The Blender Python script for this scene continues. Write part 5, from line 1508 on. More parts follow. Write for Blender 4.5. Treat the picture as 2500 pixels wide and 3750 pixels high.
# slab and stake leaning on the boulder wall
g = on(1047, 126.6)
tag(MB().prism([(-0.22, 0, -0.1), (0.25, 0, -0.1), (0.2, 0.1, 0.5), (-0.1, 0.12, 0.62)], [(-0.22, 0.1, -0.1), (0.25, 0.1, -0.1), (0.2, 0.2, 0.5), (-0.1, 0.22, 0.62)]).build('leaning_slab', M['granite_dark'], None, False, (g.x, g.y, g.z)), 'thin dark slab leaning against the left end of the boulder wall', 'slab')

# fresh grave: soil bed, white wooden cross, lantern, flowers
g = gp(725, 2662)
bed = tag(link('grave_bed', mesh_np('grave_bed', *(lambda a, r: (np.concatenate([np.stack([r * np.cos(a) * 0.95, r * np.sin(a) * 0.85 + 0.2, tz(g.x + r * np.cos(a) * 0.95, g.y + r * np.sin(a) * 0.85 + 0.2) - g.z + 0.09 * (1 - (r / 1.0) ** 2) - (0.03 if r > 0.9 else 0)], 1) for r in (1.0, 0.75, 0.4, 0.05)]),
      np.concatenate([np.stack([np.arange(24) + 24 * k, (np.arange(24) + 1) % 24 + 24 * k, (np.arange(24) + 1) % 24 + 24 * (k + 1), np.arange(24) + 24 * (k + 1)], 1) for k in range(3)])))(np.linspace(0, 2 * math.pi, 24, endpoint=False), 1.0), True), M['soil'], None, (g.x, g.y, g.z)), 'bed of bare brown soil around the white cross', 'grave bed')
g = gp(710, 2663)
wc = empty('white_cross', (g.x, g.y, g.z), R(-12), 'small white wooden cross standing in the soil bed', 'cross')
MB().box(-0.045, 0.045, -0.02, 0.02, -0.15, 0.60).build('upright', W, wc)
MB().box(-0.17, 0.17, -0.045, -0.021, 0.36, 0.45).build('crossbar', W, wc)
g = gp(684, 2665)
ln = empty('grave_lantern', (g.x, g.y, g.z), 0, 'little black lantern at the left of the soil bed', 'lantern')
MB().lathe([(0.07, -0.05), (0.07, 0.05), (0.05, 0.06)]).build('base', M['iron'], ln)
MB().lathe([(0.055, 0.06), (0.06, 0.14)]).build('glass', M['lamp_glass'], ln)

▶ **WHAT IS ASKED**
Everything from the first line of the material through the line containing "boulder wall', 'slab')" is to be printed exactly; lines after that are to be left out.

▶ **THE RESULT**
The Blender Python script for this scene continues. Write part 5, from line 1508 on. More parts follow. Write for Blender 4.5. Treat the picture as 2500 pixels wide and 3750 pixels high.
# slab and stake leaning on the boulder wall
g = on(1047, 126.6)
tag(MB().prism([(-0.22, 0, -0.1), (0.25, 0, -0.1), (0.2, 0.1, 0.5), (-0.1, 0.12, 0.62)], [(-0.22, 0.1, -0.1), (0.25, 0.1, -0.1), (0.2, 0.2, 0.5), (-0.1, 0.22, 0.62)]).build('leaning_slab', M['granite_dark'], None, False, (g.x, g.y, g.z)), 'thin dark slab leaning against the left end of the boulder wall', 'slab')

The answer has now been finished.